A. Bardel a publié récemment (dans
Europe et aux Presses Universitaires de Rennes) deux articles
rimbaldiens qui ont de réelles qualités, mais qui ont aussi, à mes yeux,
un défaut rédhibitoire : c’est qu’ils présentent un Rimbaud
révolutionnaire édifiant, propre à exalter le lecteur. Avec
Rimbaud, conservons notre foi dans le Grand Soir ! Qu’après cela, l’idée
que le même Rimbaud puisse, dans Barbare, dire adieu à la
croyance révolutionnaire lui soit insupportable, on le comprend aisément
(d’où le point d’interrogation de son titre : « L’adieu au drapeau ? »).
Je ne méconnais pas chez Rimbaud l’importance de cette inspiration
révolutionnaire, c’est le moins qu’on puisse dire. Dans la critique
rimbaldienne, je pense même être, avec Steve Murphy, celui qui a le plus
insisté là-dessus. J’ai par exemple écrit tout à fait clairement (dans
un article sur Bonne pensée du matin qui est repris dans mon
livre) que « Rimbaud fut donc partisan de la Commune, demeura fidèle à
ses idées longtemps après qu’elle ait échoué » : je ne m’en dédis pas.

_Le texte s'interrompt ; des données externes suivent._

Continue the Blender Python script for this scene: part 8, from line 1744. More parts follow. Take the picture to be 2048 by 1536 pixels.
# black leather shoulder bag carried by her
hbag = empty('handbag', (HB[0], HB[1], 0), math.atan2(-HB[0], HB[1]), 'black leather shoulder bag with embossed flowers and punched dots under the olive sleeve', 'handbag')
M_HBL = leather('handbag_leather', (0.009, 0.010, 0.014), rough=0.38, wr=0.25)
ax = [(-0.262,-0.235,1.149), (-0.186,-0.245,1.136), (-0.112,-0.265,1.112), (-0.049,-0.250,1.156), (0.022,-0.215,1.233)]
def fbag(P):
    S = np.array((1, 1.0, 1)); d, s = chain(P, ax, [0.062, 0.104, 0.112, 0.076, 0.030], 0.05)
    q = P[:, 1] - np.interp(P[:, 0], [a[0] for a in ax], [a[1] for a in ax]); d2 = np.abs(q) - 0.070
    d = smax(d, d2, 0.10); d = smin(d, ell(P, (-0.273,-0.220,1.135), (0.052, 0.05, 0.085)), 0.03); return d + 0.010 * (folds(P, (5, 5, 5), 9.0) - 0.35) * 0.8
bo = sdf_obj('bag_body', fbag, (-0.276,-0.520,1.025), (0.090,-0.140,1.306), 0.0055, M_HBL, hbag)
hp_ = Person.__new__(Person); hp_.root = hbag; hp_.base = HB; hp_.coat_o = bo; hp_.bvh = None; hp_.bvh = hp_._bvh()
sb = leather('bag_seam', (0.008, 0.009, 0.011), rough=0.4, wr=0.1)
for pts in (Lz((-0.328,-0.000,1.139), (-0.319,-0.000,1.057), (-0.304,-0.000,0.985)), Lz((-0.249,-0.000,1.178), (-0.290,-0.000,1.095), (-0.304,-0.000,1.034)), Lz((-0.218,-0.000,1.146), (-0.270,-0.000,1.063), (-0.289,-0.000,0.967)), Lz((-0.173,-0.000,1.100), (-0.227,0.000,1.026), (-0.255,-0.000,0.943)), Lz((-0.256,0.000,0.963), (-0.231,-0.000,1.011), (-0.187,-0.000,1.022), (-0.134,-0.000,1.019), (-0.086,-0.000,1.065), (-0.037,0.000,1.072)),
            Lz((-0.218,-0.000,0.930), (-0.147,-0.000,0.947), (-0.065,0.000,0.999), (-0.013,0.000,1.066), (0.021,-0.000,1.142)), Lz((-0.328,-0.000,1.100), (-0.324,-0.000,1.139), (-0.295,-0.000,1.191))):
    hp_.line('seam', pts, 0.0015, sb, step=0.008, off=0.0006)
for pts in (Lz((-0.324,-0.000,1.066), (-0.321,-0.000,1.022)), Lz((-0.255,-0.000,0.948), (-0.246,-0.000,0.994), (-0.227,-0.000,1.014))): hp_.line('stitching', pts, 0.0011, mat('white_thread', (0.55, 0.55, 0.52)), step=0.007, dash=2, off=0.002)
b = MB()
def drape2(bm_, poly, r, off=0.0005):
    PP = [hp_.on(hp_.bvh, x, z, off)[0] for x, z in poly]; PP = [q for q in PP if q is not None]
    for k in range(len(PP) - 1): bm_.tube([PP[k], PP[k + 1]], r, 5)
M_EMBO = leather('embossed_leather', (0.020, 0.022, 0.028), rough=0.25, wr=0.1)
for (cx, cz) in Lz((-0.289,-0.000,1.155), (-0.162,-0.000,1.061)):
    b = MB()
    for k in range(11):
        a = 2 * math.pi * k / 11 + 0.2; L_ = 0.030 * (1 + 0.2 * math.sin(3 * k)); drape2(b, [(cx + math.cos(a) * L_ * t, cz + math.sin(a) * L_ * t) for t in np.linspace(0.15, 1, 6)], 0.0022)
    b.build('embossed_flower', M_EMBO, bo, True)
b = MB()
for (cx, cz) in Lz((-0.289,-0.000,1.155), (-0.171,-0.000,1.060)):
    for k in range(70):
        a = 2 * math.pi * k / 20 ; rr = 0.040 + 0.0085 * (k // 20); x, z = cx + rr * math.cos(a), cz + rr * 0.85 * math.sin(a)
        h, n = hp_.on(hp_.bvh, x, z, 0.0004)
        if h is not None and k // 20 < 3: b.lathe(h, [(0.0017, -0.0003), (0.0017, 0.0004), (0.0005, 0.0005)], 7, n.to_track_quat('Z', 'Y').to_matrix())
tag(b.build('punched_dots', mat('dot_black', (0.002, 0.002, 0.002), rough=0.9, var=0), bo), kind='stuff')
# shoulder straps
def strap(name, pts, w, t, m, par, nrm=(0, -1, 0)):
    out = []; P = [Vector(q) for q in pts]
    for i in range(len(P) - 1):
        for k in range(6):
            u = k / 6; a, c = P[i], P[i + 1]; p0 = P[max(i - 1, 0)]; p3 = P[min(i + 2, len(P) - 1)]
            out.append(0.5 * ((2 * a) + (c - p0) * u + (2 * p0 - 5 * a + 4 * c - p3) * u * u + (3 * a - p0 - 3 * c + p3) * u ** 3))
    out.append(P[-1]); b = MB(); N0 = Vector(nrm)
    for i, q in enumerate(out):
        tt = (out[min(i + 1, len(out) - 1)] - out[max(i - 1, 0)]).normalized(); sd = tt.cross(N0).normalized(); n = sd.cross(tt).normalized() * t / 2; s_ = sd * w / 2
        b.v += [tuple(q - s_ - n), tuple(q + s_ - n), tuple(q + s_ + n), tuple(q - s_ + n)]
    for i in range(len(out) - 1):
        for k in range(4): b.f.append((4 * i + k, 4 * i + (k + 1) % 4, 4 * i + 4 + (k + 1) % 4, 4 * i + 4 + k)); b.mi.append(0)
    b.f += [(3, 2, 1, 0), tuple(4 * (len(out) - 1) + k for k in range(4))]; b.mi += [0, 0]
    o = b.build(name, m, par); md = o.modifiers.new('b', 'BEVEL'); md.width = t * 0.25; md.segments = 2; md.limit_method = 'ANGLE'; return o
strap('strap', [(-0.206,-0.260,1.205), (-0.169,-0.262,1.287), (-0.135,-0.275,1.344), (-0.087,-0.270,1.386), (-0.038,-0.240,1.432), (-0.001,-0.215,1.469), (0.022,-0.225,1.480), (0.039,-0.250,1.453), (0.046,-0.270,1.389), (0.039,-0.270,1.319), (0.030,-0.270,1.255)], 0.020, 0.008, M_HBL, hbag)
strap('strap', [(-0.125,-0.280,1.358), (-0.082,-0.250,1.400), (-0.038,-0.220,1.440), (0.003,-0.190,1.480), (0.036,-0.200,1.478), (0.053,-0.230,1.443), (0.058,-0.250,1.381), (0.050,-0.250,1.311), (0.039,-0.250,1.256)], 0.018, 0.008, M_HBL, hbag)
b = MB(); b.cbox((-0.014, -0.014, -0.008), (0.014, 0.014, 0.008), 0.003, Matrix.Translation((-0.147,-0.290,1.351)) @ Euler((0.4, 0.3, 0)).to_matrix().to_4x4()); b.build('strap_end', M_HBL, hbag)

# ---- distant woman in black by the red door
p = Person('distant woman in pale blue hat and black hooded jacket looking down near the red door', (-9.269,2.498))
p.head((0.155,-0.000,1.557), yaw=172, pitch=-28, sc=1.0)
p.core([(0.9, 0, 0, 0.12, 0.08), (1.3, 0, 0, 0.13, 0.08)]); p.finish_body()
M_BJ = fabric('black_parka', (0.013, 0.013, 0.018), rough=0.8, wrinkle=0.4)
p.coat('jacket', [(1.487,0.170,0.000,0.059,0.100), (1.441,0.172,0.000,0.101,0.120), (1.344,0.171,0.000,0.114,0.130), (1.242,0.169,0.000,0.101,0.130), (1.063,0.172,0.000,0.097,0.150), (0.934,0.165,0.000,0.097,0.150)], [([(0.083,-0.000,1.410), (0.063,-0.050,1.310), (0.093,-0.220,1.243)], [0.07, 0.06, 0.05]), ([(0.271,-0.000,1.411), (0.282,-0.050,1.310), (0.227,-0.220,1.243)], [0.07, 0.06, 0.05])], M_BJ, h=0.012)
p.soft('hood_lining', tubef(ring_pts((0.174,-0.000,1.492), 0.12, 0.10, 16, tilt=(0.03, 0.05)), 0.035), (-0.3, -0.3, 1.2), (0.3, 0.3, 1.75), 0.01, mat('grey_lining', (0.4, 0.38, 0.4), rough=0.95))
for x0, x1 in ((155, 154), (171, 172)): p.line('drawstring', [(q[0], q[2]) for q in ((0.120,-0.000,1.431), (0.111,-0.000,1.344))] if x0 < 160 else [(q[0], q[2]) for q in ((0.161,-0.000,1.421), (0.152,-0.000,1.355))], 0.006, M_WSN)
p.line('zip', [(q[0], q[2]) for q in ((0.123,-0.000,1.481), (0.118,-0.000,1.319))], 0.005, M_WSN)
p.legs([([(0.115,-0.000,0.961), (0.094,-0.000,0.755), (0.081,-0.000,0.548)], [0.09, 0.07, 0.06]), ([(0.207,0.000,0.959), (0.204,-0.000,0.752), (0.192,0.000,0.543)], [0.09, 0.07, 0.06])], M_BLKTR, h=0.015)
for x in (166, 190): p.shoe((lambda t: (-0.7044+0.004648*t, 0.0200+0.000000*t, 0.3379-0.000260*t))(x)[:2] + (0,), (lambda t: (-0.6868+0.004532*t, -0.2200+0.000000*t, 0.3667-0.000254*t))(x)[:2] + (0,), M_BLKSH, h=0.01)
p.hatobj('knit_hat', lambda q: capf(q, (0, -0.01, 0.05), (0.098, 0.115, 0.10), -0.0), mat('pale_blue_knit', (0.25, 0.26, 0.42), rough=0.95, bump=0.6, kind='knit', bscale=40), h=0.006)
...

Mais j’ai nommé aussi cette inspiration subversive de ce que je crois
être son véritable nom : le romantisme révolutionnaire. Non le
catéchisme marxien (ou plus exactement à la Engels) des années 1890,
mais un monde riche et divers, qui s’était édifié en France autour de
1840. Et quand j’écris « longtemps après », cela ne signifie pas « à
jamais », sans compter que dans une carrière fulgurante comme celle de
Rimbaud, ce « longtemps » se mesure en mois, ou en peu d’années. La
déprise a fini par venir, non sans nostalgie certainement et Barbare
en porte le témoignage. Qu’A. Bardel (et d’autres, assurément) se refuse
à le voir, c’est sans nul doute de sa part affaire de foi. Laquelle,
comme on sait, ne fait pas toujours bon ménage avec la vérité.